Problem requirements: Take each line that has the word "lean" and return it.

(Records from a dataset)
···

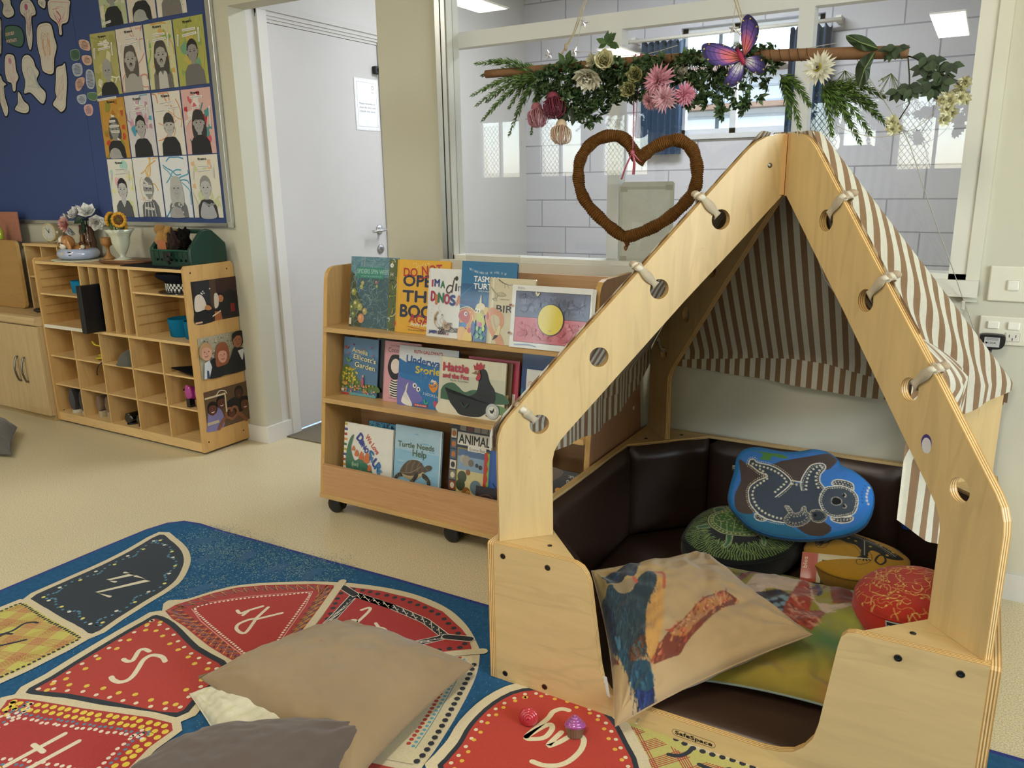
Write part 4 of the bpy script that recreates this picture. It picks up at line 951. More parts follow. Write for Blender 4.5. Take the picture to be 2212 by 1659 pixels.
def a_ima(d, w, h):
    d.rect(0, 0, w, h, 'dcdcda'); d.rect(.004, 0, .006, h, 'c5c5c5')
    for t, x, y, hh, c, ww in (("I", .014, .173, .024, 'a03048', .005), ("'", .021, .19, .008, 'a03048', .003), ('M', .026, .174, .026, '27357a', .020), ('A', .052, .170, .025, '2c7050', .017)): d.text(t, x, y, hh, c, w=ww, boldness=.06)
    d.stroke([(.108, .206), (.104, .185), (.100, .158)], (.004, .006), '4a3428'); d.stroke([(.102, .178), (.088, .180), (.078, .168), (.080, .157), (.090, .155), (.101, .166)], .0055, '4a3428')
    d.ell(.117, .205, .007, .008, '2b2b30'); d.poly([(.112, .162), (.120, .162), (.120, .188), (.114, .188)], '2b2b30'); d.text('nky', .125, .162, .028, '4a3428')
    for t, x, y, c, ww in (('D', .014, .124, 'a02f4c', .018), ('I', .034, .113, 'c4794a', .006), ('N', .045, .120, '2c7050', .022), ('O', .070, .117, 'a02f4c', .022), ('S', .095, .114, '27357a', .021), ('A', .120, .114, 'c4794a', .021), ('U', .143, .113, '27357a', .02), ('R', .167, .112, '2c7050', .02)): d.text(t, x, y, .034, c, w=ww, boldness=.07)
    d.text('JANEEN', .012, .012, .011, '27357a', w=.034, boldness=.06); d.text('BRIAN', .052, .010, .011, '4a2f4c', w=.032, boldness=.06); d.text('&', .090, .009, .009, 'a02f4c')
    # the hatching egg on its nest
    R = rr(4); grass(d, R, .05, .020, .15, .036, 90, ('8a6f4e', '5c4a50', '3d3a44'), (.0012, 0), .02)
    d.stroke([(.06, .088), (.05, .098), (.052, .11)], .0007, '444'); d.stroke([(.046, .085), (.036, .072), (.034, .055), (.040, .040), (.052, .032)], (.007, .001), 'b9986a'); d.ell(.038, .062, .004, .006, '7b5a34')
    d.stroke([(.048, .092), (.042, .07), (.046, .05), (.058, .040)], .0008, '444'); d.stroke([(.062, .078), (.064, .066), (.058, .06), (.062, .05), (.07, .046), (.066, .033)], .0008, '555')
    d.stroke([(.062, .078), (.067, .080), (.072, .074), (.068, .068), (.072, .062), (.08, .058)], .0008, '555'); d.ell(.066, .077, .002, .002, '7a3a44')
    d.poly([(.072, .060), (.082, .052), (.094, .050), (.104, .040), (.10, .028), (.082, .026), (.07, .036)], 'c0a888'); grass(d, R, .078, .030, .11, .052, 50, ('6d5244', '8a7468', '4a3a34'), (.0011, 0), .01)
    for a in range(5): d.stroke([(.012+.003*a, .06+.012*a), (.018+.003*a, .056+.012*a)], .0006, '555', False)
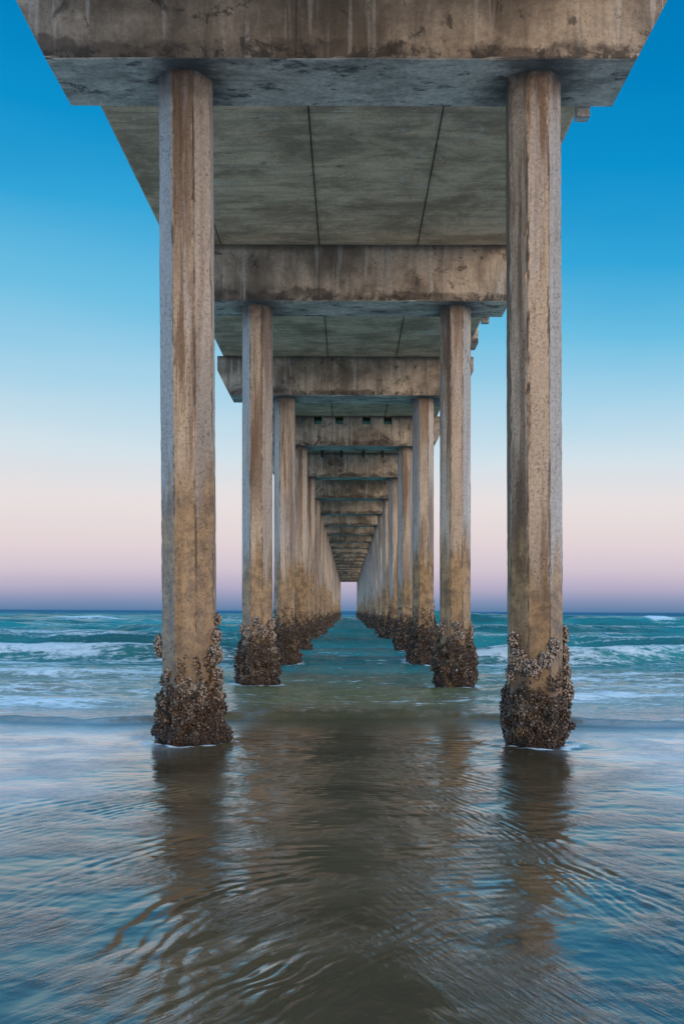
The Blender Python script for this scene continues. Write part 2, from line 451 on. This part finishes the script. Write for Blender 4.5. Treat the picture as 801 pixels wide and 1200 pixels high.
# ------------------------------------------------------------------ cap beam mesh
def beam_profile(notches=()):
    top = BEAM_H
    pl = [(-3.30, 0), (3.08, 0), (3.43, .68), (3.43, top)]
    for nx in sorted(notches, reverse=True):
        pl += [(nx+.14, top), (nx+.14, top-.30), (nx-.14, top-.30), (nx-.14, top)]
    pl += [(-3.65, top), (-3.65, .68)]
    return pl
def make_beam(name, parent, notches=(), seed=0, fine=False):
    bm = bmesh.new(); d = BEAM_D/2
    pl = beam_profile(notches)
    f = bm.faces.new([bm.verts.new((x, -d, z)) for x, z in pl])
    r = bmesh.ops.extrude_face_region(bm, geom=[f])
    for v in r['geom']:
        if isinstance(v, bmesh.types.BMVert): v.co.y = d
    if fine:
        for xx in np.linspace(-3.6, 3.4, 90):
            bmesh.ops.bisect_plane(bm, geom=bm.verts[:]+bm.edges[:]+bm.faces[:], plane_co=(xx, 0, 0), plane_no=(1, 0, 0))
        for zz in (.022, .07, .3, .6, .9, 1.05):
            bmesh.ops.bisect_plane(bm, geom=bm.verts[:]+bm.edges[:]+bm.faces[:], plane_co=(0, 0, zz), plane_no=(0, 0, 1))
        for yy in (-d+.022, -d+.07, -.3, 0, .3, d-.07, d-.022):
            bmesh.ops.bisect_plane(bm, geom=bm.verts[:]+bm.edges[:]+bm.faces[:], plane_co=(0, yy, 0), plane_no=(0, 1, 0))
        for v in bm.verts:
            c = v.co.copy()
            q = mnoise.noise_vector((c.x*1.3+seed*5, c.y*2, c.z*2))*.006+mnoise.noise_vector((c.x*6+seed, c.y*6, c.z*6))*.003
            v.co += Vector((q.x if abs(c.x) > 3.5 else 0, q.y, q.z if c.z < .9 else 0))
            if c.z < .001 and abs(abs(c.y)-d) < .001:      # worn lower arris
                w = .010+.022*max(0, mnoise.noise((c.x*3.1+seed, c.y, 3)))
                v.co.z += w*.7; v.co.y -= math.copysign(w*.7, c.y)
        bmesh.ops.recalc_face_normals(bm, faces=bm.faces)
        return bm_obj(name, bm, M['beam'], parent)
    return bm_obj(name, bm, M['beam'], parent, bevel=.014)

# ------------------------------------------------------------------ junction box (behind the right end of each beam)
def make_box(parent):
    bm = bmesh.new()
    r = bmesh.ops.create_cube(bm, size=1)
    for v in r['verts']: v.co = Vector((v.co.x*.15, v.co.y*.16, v.co.z*.26))
    r = bmesh.ops.create_cube(bm, size=1)
    for v in r['verts']: v.co = Vector((v.co.x*.17, v.co.y*.18, v.co.z*.02+.13))
    r = bmesh.ops.create_cone(bm, segments=10, radius1=.025, radius2=.025, depth=.78, cap_ends=True)
    for v in r['verts']: v.co += Vector((0, 0, .53))
    return bm_obj('junction_box', bm, M['metal'], parent)

def box_bm(bm, x0, x1, y0, y1, z0, z1):
    r = bmesh.ops.create_cube(bm, size=1)
    for v in r['verts']:
        v.co = Vector((x0+(v.co.x+.5)*(x1-x0), y0+(v.co.y+.5)*(y1-y0), z0+(v.co.z+.5)*(z1-z0)))

# ------------------------------------------------------------------ deck: precast panels of each span
def deck_span(y0, y1):
    """one span of deck: the soffit planks with open joints, and the topping above"""
    L = y1-y0
    bm = bmesh.new()
    xs = [-3.48, -2.48, -.59, 1.30, 3.17]
    for i in range(4):
        a, b = xs[i]+(.008 if i else 0), xs[i+1]-(.008 if i < 3 else 0)
        if i == 3:
            cut = L*.5+.3
            box_bm(bm, a, b, .0, cut-.006, 0, .22); box_bm(bm, a, b, cut+.006, L, 0, .22)
        else:
            box_bm(bm, a, b, 0., L, 0, .22)
    bmesh.ops.bevel(bm, geom=[e for e in bm.edges], offset=.012, segments=1, affect='EDGES')
    box_bm(bm, -3.60, 3.28, -.0, L, .226, .44)
    return bm_obj('deck_span', bm, M['soffit'], pier)

span0 = None; kerb0 = None; block0 = None
first = -3
for i in range(first, NB):
    yb = BENT0+STEP*i
    ya = yb
    if span0 is None:
        span0 = deck_span(0, STEP-.004); s = span0
        bm = bmesh.new(); box_bm(bm, -.14, .14, 0, STEP-.004, 0, .30)
        kerb0 = bm_obj('deck_kerb', bm, M['beam'], pier, bevel=.012); ks = [kerb0, kerb0.copy()]; link(ks[1])
    else:
        s = span0.copy(); link(s); ks = [kerb0.copy(), kerb0.copy()]; link(ks[0]); link(ks[1])
    if i < NB-1 or True:
        part(s, 0, yb-STEP, SOFFIT+.003) if i > first else part(s, 0, yb-STEP, SOFFIT+.003)
        part(ks[0], -3.46, yb-STEP, SOFFIT+.447); part(ks[1], 3.14, yb-STEP, SOFFIT+.447)

# ------------------------------------------------------------------ bents
clumps = {
 (0, 'L'): [([(-.33, -.02, 1.10, .085, .10, .145)], 'round pale mussel clump on the left edge'),
            ([(.30, -.06, 1.40, .05, .06, .07), (.29, -.09, 1.21, .065, .08, .10), (.275, -.12, 1.00, .105, .10, .13), (.30, -.10, .76, .08, .09, .12), (.29, -.1, .56, .09, .1, .12)], 'strip of mussel clumps up the right edge'),
            ([(-.23, -.22, .80, .035, .03, .05)], None), ([(-.02, -.29, .62, .10, .05, .16), (.13, -.28, .58, .09, .05, .13)], None)],
 (0, 'R'): [([(-.27, -.17, 1.19, .07, .07, .09), (-.22, -.23, .97, .11, .07, .14), (-.08, -.29, .88, .11, .06, .10), (.06, -.29, .97, .10, .06, .10), (.15, -.27, 1.11, .085, .06, .10), (-.29, -.1, .8, .06, .08, .13)], 'horseshoe of pale mussels round the front faces'),
            ([(.325, .0, 1.24, .045, .07, .11), (.32, -.03, 1.02, .05, .07, .13), (.33, -.05, .80, .06, .08, .14), (.34, -.07, .60, .08, .08, .14)], 'strip of mussel clumps up the right edge')],
 (1, 'L'): [([(-.26, -.16, 1.12, .08, .08, .13), (-.13, -.27, 1.05, .12, .07, .12)], None), ([(.0, -.3, 1.28, .08, .05, .09), (.12, -.28, 1.1, .10, .06, .12)], None),
            ([(.27, -.13, 1.24, .09, .09, .12), (.27, -.13, .97, .11, .1, .14), (.28, -.12, .7, .12, .1, .14)], None)],
 (1, 'R'): [([(.0, -.29, 1.22, .08, .05, .09), (.04, -.29, 1.02, .10, .06, .11)], None), ([(-.26, -.15, 1.16, .08, .07, .12)], None), ([(.29, -.1, 1.1, .05, .08, .2)], None)],
}
pile_protos = {}; far_colony = None; mid_colony = None
beam_proto = None; box_proto = None
pile_far = None
for i in list(range(-3, -1))+list(range(NB)):
    yb = BENT0+STEP*i
    # beam
    if i in (0, 1, 2):
        b = make_beam('cap_beam', pier, seed=i+1, fine=True)
    elif i == 3:
        b = make_beam('cap_beam', pier, notches=(-1.12, -.35, .63, 1.40))
        b['label'] = 'cap beam with four square openings along its top edge'
    else:
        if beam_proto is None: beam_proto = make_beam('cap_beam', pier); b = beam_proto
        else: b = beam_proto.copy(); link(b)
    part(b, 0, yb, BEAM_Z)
    # block on the beam's right end, beside the deck, and the small box behind it
    if block0 is None:
        bm = bmesh.new(); box_bm(bm, 0, .26, -.4, .4, 0, .75); block0 = bm_obj('edge_block', bm, M['beam'], pier, bevel=.012); bl = block0
        box_proto = make_box(pier); jb = box_proto
    else:
        bl = block0.copy(); link(bl); jb = box_proto.copy(); link(jb)
    part(bl, 3.32, yb, SOFFIT+.41+.0)
    part(jb, 2.755, yb+BEAM_D/2+.083, BEAM_Z+.03)
    # pilings
    for side, X in (('L', XL), ('R', XR)):
        lean = (-.085 if side == 'L' else -.06) if i == 0 else -.03
        if i in (0, 1):
            V, Q, C = make_piling(i*2+(side == 'R')+1, lean, {7: 1., 1: .62, 6: .9, 2: .8} if side == 'L' else {7: .05, 1: 1., 0: .12, 2: .8})  # how much painted light each facet carries
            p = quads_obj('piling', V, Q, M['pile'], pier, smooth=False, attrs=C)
        else:
            if pile_far is None:
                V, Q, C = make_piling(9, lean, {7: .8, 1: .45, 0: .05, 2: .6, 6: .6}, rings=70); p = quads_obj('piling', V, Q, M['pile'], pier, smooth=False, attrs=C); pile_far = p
            else:
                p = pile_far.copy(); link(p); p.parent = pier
        dx = -lean*.1
        part(p, X+dx, yb, 0)
        if i == 0:
            p['label'] = 'nearest piling on the left, broad mussel skirt at its foot' if side == 'L' else 'nearest piling on the right, horseshoe of pale mussels above its skirt'
            add_colony(p, 3 if side == 'L' else 8, .80 if side == 'L' else .70, .080 if side == 'L' else .100, .075 if side == 'L' else .015, 10000, .028)
        elif i == 1:
            add_colony(p, 15 if side == 'L' else 21, 1.02, .115, .08, 7500, .034)
        elif i < 5:
            c = None
            if mid_colony is None: mid_colony = add_colony(p, 31, 1.38, .12, .10, 3800, .046); c = mid_colony
            else: c = mid_colony.copy(); link(c, p); c.rotation_euler = (0, 0, random.random()*6.28); c.scale = (1, 1, random.uniform(.9, 1.08))
        else:
            if far_colony is None: far_colony = add_colony(p, 41, 1.38, .13, .10, 1500, .075); c = far_colony
            else: c = far_colony.copy(); link(c, p); c.rotation_euler = (0, 0, random.random()*6.28); c.scale = (1, 1, random.uniform(.85, 1.1))
        for q, (bl_, lab) in enumerate(clumps.get((i, side), [])):
            add_clump(p, bl_, .028 if i == 0 else .036, seed=q+i*5+50, dens=700, label=lab)
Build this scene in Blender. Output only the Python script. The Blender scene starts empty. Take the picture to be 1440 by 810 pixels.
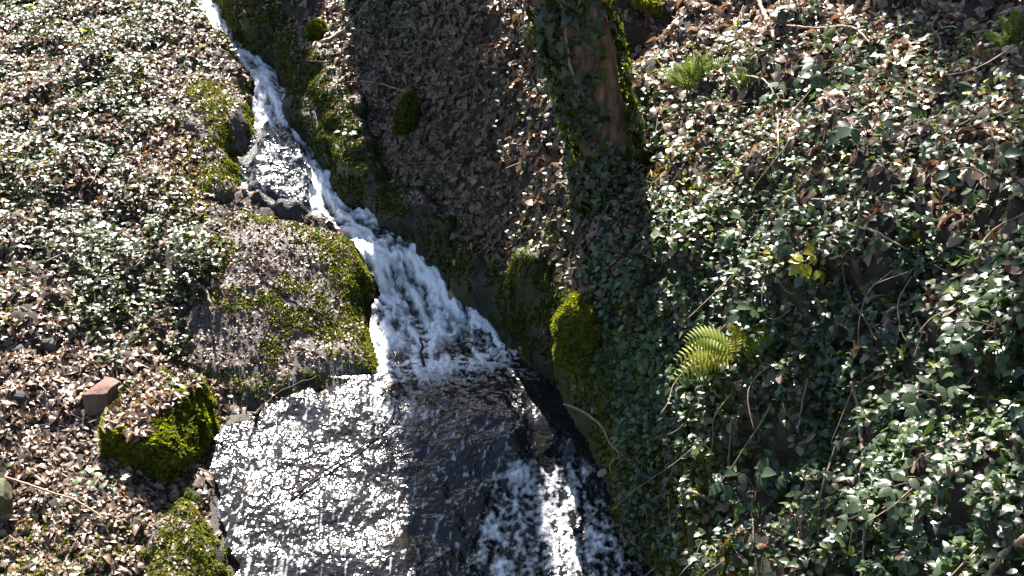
import bpy, math, random
import numpy as np
from mathutils import Vector
from mathutils.bvhtree import BVHTree

R_ = math.radians
rng = np.random.default_rng(7)
random.seed(7)
sc = bpy.context.scene
COL = sc.collection

# ------------------------------------------------------------------ camera, sky, sun, exposure
CAM_Z, PITCH, F = 5.0, R_(30), 1700.0          # F: focal length in photo pixels (1440 wide)
cam_d = bpy.data.cameras.new("camera"); cam = bpy.data.objects.new("camera", cam_d); COL.objects.link(cam)
cam.location = (0, 0, CAM_Z); cam.rotation_euler = (R_(90) - PITCH, 0, 0)
cam_d.sensor_width = 36; cam_d.lens = 36 * F / 1440; cam_d.clip_start = 0.05; cam_d.clip_end = 500
sc.camera = cam
SUN_EL, SUN_AZ = R_(48), R_(-9)                # azimuth measured from +Y towards +X
w = bpy.data.worlds.new("World"); sc.world = w; w.use_nodes = True
nt = w.node_tree
sky = nt.nodes.new("ShaderNodeTexSky"); sky.sky_type = 'NISHITA'; sky.sun_disc = False
sky.sun_elevation = SUN_EL; sky.sun_rotation = SUN_AZ
nt.links.new(sky.outputs[0], nt.nodes["Background"].inputs[0]); nt.nodes["Background"].inputs[1].default_value = 0.05
sd = bpy.data.lights.new("sun", 'SUN'); sd.energy = 5.0; sd.angle = R_(0.5); sd.color = (1, 0.94, 0.87)
so = bpy.data.objects.new("sun", sd); COL.objects.link(so)
SDIR = Vector((math.sin(SUN_AZ) * math.cos(SUN_EL), math.cos(SUN_AZ) * math.cos(SUN_EL), math.sin(SUN_EL)))
so.rotation_euler = SDIR.to_track_quat('Z', 'Y').to_euler(); so.location = (0, 8, 15)
vs = sc.view_settings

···

Result:
        lean = (-.085 if side == 'L' else -.06) if i == 0 else -.03
            V, Q, C = make_piling(i*2+(side == 'R')+1, lean, {7: 1., 1: .62, 6: .9, 2: .8} if side == 'L' else {7: .05, 1: 1., 0: .12, 2: .8})  # how much painted light each facet carries
                V, Q, C = make_piling(9, lean, {7: .8, 1: .45, 0: .05, 2: .6, 6: .6}, rings=70); p = quads_obj('piling', V, Q, M['pile'], pier, smooth=False, attrs=C); pile_far = p
        dx = -lean*.1